Yahoo is sealing the deal to buy Tumblr. The Silicon Valley hype machine has Yahoo “buying cool.” Reality check: Only geeks think you can buy cool.
The problem that Yahoo faces, as articulated by its CFO, is it has a fuddy-duddy audience. Nobody — and I mean nobody — has thought of Yahoo as “cool” for so many years that it doesn’t matter. Our younger employees at Digiday are genuinely mystified by the interest in it. That’s because, unlike those of us in Gen X, it has barely factored into their lives. They view it as an antiquity.
Yahoo has long faced this problem. Back in 2009, it turned to a $100 million “It’s You” advertising campaign to boost its image and get it “back in the conversation” at a time when Facebook and Twitter were on the march. The message at the time was Yahoo was stronger than the chattering classes in New York and Silicon Valley. The rest of the world loved it. That was Yahoo’s story, and it was sticking with it. I interviewed a Yahoo marketing exec at the time, and he was in denial (or his talking points were that way) over the idea that Yahoo simply wasn’t that relevant to most younger people. It bears mentioning that “It’s You” was a miserable failure.
That’s changed. Yahoo has continued to decline, and now CEO Marissa Mayer appears hellbent on getting its cool factor back. So I can see why buying the “hipster blogging platform” Tumblr would seem a good move. After all, Yahoo is still pretty good at making money off digital content with its large display ad business. But as John Battelle notes, that business is under threat, as advertisers flee fuddy-duddy banner ads for “native” units offered by the likes of Facebook, Twitter and Buzzfeed. Tumblr CEO David Karp is a known hater of banners, so the platform has embraced its own “native” unit.

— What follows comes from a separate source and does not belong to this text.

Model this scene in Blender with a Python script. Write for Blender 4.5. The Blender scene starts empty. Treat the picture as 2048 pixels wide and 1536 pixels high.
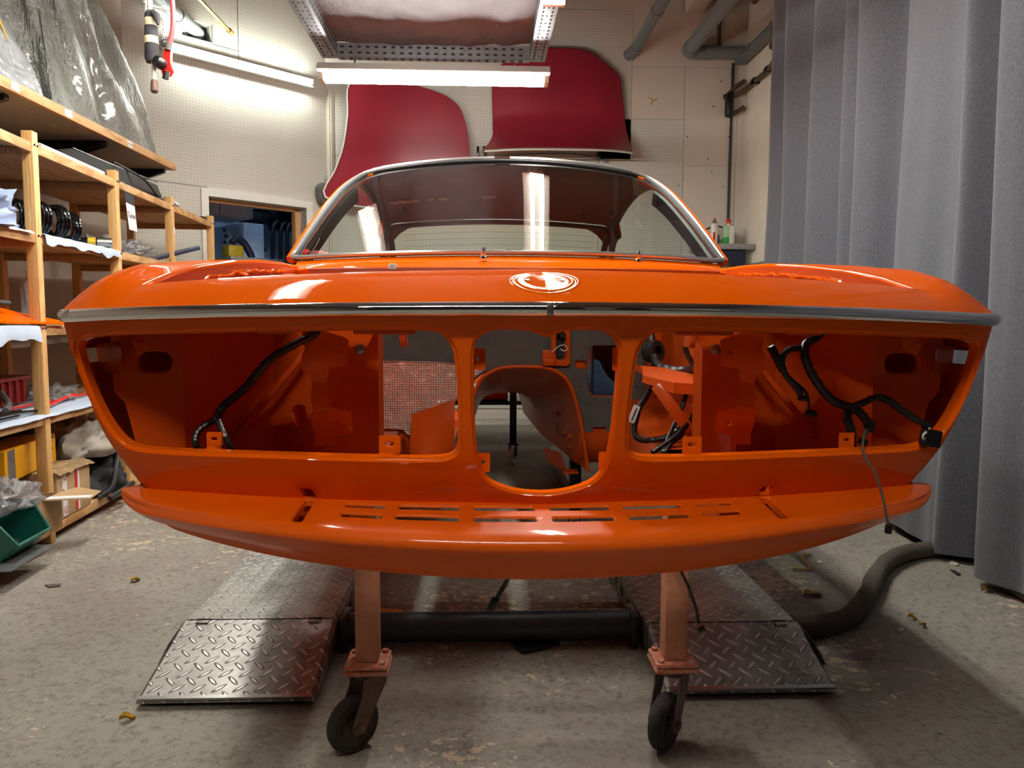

On paper, it’s a good match. There are problems, too, of course. Not much of Tumblr’s 20 billion-plus monthly pageviews are suitable for advertising. The network is renowned for its porn and other content that advertisers have little interest in associating with. For now, Tumblr has relied on “native” ad units shown only to user dashboards. That severely constrains monetization options. It’s no surprise the company’s 2012 revenue was just $13 million. That figure is expected to grow to $100 million this year, but the idea of it building an ad business the size of Twitter’s is laughable to most in the ad world. One startup veteran two months ago predicted to me that Tumblr would run out of money because there’s just no way to build a sizable ad business there.
The bigger problem is that most brands don’t find Tumblr a “must-have” platform. Facebook and Twitter have shown the path to success for platforms. Get brands publishing content on the platform, then offer them amplification tools for that content in the form of advertising. Tumblr right now is not at the top of most brands’ minds. According to the Digiday Brand Investment Report, Tumblr is a lower priority than not just Facebook and Twitter but also Linkedin, Foursquare and Instagram.
That leaves this squishy cool factor. There’s just one problem: Where are the examples of this working? It’s well known most acquisitions are disasters, but where are the the black swans in which a company is made “cool” through buying another?
None of this is say Tumblr couldn’t thrive under Yahoo. Maybe it’s not Geocities 2.0. But it’s worth pointing out that the chances of this happening are somewhere between slim and none.